12月末まで、相対的に「2016年敗者株」を売ることが有利な状態なので、実際に市場でもそのような動きは出ています。ただ、今年は特に大統領選挙以降、株式市場全体は堅調なので、比較的「2016年敗者株」が少ない状態なのです。これによって「2016年敗者株」が希少価値化し、実力以上に売られやすい状態になっているはずです。例年、税金対策として12月末までに実現損を確定する売りが増え、年が明けた途端にそのような売り圧力が無くなるため株価が上昇する「1月効果」という動きは見られます。しかし今年に限っては2017年に減税が実施される可能性が高いので、1月効果が例年以上に強く出てくる可能性が高いのです。そしてこのように1月効果が強く出る機会は滅多にあるものではありません。

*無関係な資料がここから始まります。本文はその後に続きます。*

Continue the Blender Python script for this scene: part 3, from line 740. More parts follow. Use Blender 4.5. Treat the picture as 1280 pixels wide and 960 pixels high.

これは企業の業績やファンダメンタルズ、即ち企業価値に全く関係の無い話で、単に税制変更によって投資家の都合によって短期的に需給が歪み、株価が割安になるという点で、逆に「良いビジネスを安く買う」絶好の機会と見ることができます。ただ、下がっている銘柄であれば何でもいい、というわけではありません。ここでいくつか、注意すべき「2016年敗者株」の条件を挙げておきたいと思います。

  • 金利敏感株は避ける
    REITや公共株など、「2016年敗者株」の中には金利上昇が逆風となっている株が散見されます。これらは金利上昇が止まらない限り反転は望みにくく、税制変更とはあまり関係ない理由で売られているので注意です。
  • 業績や財務内容がしっかりしている企業を選ぶ
    業績や財務内容がしっかりしている企業は通常、株価もそれほど下がらないものですが、そのような株に対して一時的要因や税制変更によって売り圧力が強まっているとすれば、それは絶好の投資機会となります。
  • 民主党政権から特別の恩恵を受けてきたようなセクターは避ける
    これらセクターはこれまで8年間、民主党政権によってメリットを受けてきたのであって、共和党政権下で苦戦するのは止むを得ません。税制変更とは関係のない話です。
  • 他の条件が同じであれば大型株よりも中小型株を狙う
    一般に、大型株よりも中小型株の方が出来高は少ないものです。税制変更のメリットを取ろうという動きが集中すると、出来高が少ない中、実力以上に株価が下落しやすくなります。出来高が少ないので、年が明けるだけでこのような売り圧力が無くなり、株価が上昇するというわけです。

このコラムをお読みいただいている殆どの方は日本の居住者だと思いますので、年内に株式を売る(=税制変更のメリットを取る)方についてはあまり関係ないと思います。一方でアメリカの投資家は2017年の税制変更を見込んで年内は「2016年敗者株」の売りを積極化させるので、それらの株価は安くなるはずです。これは逆に言えば、全ての投資家に株式を割安で買うチャンスが提供されているようなものであり、この好機を生かさない手は無いと思います。